What you will do:
From the first line of the data through the line containing "m.tube(cord, .0022, 7);", return each line exactly.

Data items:
# # # # #
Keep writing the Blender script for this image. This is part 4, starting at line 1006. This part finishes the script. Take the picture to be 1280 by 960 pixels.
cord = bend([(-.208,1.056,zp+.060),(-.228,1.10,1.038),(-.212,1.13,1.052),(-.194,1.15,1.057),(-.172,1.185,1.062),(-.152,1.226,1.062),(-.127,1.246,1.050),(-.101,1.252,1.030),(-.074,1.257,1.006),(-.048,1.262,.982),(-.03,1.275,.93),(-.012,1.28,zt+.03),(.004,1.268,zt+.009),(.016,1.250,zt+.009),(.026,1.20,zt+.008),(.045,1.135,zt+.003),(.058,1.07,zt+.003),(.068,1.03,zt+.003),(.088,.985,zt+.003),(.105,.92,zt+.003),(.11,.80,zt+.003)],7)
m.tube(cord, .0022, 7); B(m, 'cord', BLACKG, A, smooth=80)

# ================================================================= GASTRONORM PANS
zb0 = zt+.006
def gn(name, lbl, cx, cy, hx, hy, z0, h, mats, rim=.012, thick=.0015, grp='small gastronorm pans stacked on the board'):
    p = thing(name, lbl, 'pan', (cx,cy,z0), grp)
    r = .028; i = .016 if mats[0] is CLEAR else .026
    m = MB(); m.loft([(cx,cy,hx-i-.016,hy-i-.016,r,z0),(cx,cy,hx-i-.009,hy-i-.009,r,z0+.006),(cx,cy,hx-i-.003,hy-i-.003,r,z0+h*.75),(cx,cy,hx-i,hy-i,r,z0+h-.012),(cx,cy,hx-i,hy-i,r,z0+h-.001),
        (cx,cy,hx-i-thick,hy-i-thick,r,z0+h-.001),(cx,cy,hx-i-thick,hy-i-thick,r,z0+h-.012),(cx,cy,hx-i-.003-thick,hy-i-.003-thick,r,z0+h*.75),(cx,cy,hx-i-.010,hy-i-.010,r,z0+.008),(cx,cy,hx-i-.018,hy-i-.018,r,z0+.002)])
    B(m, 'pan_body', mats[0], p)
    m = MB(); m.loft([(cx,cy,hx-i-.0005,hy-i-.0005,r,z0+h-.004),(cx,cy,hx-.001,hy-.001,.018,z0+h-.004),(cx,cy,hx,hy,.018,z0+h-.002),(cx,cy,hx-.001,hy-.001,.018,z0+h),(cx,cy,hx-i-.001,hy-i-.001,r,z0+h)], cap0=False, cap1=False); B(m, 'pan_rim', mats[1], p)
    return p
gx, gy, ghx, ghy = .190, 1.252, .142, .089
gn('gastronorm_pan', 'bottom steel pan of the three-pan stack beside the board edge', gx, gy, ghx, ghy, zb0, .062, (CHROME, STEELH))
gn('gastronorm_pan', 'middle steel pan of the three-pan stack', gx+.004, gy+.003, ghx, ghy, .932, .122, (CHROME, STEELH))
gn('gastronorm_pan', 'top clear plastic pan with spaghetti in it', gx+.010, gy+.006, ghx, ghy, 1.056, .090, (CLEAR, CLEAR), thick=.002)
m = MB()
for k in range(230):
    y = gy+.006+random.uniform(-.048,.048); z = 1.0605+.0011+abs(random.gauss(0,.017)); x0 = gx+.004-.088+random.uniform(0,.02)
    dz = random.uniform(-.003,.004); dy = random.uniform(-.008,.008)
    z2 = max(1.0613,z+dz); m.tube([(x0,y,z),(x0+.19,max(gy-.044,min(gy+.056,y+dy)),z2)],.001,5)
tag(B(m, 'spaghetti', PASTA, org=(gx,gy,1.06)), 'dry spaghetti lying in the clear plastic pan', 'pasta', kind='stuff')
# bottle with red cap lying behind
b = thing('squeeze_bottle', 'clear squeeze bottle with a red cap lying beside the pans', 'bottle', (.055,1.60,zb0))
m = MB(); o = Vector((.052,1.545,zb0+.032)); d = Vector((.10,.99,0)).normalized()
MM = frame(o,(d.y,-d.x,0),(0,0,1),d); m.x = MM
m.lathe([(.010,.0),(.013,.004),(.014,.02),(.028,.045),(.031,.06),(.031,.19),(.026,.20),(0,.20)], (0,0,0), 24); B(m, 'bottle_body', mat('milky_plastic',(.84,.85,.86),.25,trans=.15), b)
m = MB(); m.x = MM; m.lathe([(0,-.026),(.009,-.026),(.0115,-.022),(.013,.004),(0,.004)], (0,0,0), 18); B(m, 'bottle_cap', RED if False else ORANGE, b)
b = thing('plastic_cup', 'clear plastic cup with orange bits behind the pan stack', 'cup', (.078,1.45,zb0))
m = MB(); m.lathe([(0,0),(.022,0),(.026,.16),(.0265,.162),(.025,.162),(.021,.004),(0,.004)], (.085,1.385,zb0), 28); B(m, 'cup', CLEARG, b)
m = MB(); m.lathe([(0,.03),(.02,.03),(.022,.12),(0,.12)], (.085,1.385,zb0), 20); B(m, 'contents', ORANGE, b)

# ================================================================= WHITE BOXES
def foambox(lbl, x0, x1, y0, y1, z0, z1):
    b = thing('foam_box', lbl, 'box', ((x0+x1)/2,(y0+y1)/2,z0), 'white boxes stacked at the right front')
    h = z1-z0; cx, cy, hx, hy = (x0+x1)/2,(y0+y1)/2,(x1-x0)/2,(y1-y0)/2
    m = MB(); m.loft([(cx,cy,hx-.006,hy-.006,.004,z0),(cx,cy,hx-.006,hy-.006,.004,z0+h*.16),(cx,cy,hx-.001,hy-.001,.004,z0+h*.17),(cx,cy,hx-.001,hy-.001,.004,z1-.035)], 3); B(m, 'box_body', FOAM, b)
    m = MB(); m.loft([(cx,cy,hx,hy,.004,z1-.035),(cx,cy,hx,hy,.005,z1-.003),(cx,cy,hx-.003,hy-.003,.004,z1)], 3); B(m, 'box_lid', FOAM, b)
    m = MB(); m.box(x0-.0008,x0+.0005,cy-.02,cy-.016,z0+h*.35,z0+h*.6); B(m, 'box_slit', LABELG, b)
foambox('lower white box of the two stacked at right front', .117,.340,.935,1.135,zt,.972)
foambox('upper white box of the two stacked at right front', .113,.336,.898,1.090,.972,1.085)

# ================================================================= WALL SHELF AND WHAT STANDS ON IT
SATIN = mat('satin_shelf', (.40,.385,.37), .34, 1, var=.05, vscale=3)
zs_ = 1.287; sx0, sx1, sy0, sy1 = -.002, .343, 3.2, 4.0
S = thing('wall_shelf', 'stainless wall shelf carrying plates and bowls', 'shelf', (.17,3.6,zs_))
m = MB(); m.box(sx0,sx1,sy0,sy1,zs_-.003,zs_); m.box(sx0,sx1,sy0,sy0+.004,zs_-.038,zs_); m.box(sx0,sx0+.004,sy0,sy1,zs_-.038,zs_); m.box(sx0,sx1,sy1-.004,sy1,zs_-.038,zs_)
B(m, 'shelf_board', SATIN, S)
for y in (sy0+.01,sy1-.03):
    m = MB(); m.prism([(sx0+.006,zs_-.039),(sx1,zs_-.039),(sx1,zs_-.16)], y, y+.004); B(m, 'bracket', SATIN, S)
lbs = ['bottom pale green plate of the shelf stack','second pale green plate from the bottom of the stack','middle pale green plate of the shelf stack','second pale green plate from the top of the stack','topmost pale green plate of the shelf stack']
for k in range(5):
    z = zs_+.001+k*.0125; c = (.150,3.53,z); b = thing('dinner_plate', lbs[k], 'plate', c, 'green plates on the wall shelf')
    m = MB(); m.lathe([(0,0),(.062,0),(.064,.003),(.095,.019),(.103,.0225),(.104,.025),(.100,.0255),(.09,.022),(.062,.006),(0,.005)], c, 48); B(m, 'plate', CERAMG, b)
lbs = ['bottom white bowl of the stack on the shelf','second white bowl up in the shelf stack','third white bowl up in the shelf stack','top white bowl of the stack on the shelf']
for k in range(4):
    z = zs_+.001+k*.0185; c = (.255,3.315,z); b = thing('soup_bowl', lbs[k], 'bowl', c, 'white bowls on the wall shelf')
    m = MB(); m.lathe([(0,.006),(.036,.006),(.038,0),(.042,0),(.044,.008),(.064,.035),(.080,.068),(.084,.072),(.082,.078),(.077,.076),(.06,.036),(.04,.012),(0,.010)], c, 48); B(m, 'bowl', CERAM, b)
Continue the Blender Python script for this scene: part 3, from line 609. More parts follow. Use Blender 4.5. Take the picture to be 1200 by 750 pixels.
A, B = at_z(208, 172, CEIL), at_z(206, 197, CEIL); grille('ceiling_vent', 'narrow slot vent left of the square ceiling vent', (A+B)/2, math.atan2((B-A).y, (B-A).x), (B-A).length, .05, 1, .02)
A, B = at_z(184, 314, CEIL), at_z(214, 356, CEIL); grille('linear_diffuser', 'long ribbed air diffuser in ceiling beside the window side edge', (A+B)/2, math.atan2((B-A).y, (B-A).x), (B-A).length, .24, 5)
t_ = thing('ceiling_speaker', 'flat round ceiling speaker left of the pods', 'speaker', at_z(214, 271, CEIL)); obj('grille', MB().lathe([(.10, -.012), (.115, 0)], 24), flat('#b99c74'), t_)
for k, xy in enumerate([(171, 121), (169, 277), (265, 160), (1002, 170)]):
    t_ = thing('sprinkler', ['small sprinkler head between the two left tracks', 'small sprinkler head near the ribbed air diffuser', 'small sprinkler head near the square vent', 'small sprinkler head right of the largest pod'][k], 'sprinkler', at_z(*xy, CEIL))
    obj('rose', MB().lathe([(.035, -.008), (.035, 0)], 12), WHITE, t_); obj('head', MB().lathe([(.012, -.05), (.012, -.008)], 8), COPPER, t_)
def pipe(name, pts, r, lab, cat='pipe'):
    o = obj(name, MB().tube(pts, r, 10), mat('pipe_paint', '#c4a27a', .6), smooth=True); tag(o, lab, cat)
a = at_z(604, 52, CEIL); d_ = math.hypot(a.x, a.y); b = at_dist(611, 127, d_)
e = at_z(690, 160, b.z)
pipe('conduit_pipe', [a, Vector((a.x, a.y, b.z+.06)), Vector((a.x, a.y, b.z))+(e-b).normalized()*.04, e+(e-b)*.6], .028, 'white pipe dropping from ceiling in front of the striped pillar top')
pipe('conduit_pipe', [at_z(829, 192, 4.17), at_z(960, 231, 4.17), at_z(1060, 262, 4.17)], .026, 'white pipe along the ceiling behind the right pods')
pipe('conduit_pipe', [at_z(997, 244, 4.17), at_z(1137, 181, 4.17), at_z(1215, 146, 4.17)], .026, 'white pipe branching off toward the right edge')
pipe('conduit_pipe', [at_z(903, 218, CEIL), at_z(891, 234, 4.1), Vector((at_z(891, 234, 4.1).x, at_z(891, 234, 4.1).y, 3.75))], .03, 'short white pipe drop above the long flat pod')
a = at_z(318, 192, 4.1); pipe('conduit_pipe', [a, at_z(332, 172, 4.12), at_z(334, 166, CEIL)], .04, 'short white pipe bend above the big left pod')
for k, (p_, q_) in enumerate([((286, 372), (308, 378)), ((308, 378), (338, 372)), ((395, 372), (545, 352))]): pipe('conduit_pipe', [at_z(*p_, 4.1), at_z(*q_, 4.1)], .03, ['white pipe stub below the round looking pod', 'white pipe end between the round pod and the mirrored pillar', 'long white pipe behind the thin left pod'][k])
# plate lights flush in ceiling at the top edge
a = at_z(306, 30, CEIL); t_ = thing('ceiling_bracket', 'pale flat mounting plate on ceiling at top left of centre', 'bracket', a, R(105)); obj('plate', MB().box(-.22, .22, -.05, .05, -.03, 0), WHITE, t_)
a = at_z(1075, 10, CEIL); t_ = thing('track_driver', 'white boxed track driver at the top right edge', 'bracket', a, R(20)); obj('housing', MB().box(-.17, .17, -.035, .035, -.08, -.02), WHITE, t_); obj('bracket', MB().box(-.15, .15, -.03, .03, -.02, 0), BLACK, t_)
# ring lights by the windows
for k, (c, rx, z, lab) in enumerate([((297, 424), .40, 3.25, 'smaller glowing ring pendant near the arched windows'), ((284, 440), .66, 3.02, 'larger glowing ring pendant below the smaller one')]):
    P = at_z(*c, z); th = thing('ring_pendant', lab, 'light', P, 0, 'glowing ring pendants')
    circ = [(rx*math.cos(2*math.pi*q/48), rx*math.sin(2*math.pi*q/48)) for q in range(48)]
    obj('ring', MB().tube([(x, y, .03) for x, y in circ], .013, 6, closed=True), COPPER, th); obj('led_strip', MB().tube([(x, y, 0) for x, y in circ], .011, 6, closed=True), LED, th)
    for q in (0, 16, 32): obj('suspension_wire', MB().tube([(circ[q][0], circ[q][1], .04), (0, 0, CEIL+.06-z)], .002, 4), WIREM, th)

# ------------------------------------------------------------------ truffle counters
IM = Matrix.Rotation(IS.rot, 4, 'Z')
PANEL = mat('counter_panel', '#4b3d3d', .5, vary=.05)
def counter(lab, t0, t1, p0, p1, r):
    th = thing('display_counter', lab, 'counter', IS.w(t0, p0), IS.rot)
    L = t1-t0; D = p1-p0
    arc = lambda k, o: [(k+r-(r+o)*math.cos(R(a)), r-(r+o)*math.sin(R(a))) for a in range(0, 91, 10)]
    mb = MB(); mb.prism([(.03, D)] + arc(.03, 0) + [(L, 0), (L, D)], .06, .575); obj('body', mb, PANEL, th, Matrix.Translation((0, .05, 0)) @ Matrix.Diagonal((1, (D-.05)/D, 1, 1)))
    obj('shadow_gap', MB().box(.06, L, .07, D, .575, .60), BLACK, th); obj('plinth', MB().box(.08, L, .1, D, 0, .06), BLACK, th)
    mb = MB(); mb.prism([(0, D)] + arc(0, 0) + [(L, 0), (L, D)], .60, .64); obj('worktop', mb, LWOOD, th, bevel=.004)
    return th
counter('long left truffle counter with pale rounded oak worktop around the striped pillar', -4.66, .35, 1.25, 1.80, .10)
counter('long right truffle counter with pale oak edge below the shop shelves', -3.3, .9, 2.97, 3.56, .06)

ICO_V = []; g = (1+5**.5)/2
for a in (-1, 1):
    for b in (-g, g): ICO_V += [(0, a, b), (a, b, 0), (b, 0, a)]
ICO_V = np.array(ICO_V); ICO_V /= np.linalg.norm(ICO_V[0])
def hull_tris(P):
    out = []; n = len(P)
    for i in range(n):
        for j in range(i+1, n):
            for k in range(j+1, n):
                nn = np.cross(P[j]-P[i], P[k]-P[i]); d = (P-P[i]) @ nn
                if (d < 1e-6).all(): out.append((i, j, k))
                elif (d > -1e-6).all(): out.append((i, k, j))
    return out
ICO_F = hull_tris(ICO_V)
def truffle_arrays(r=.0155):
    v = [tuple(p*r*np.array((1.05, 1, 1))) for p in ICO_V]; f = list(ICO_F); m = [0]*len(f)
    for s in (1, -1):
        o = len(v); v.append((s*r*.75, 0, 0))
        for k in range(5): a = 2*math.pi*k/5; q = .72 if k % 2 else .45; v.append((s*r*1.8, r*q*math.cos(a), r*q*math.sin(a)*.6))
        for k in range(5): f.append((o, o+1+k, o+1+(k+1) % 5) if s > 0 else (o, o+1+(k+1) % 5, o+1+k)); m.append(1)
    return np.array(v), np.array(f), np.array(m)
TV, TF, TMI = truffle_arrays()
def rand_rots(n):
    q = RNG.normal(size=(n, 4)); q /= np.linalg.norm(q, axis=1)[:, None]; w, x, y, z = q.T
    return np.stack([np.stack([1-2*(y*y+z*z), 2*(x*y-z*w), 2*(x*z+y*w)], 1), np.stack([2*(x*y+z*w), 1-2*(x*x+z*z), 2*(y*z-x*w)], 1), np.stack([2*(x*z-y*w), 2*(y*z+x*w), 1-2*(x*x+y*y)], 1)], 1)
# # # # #
Finished answer:
Keep writing the Blender script for this image. This is part 4, starting at line 1006. This part finishes the script. Take the picture to be 1280 by 960 pixels.
cord = bend([(-.208,1.056,zp+.060),(-.228,1.10,1.038),(-.212,1.13,1.052),(-.194,1.15,1.057),(-.172,1.185,1.062),(-.152,1.226,1.062),(-.127,1.246,1.050),(-.101,1.252,1.030),(-.074,1.257,1.006),(-.048,1.262,.982),(-.03,1.275,.93),(-.012,1.28,zt+.03),(.004,1.268,zt+.009),(.016,1.250,zt+.009),(.026,1.20,zt+.008),(.045,1.135,zt+.003),(.058,1.07,zt+.003),(.068,1.03,zt+.003),(.088,.985,zt+.003),(.105,.92,zt+.003),(.11,.80,zt+.003)],7)
m.tube(cord, .0022, 7); B(m, 'cord', BLACKG, A, smooth=80)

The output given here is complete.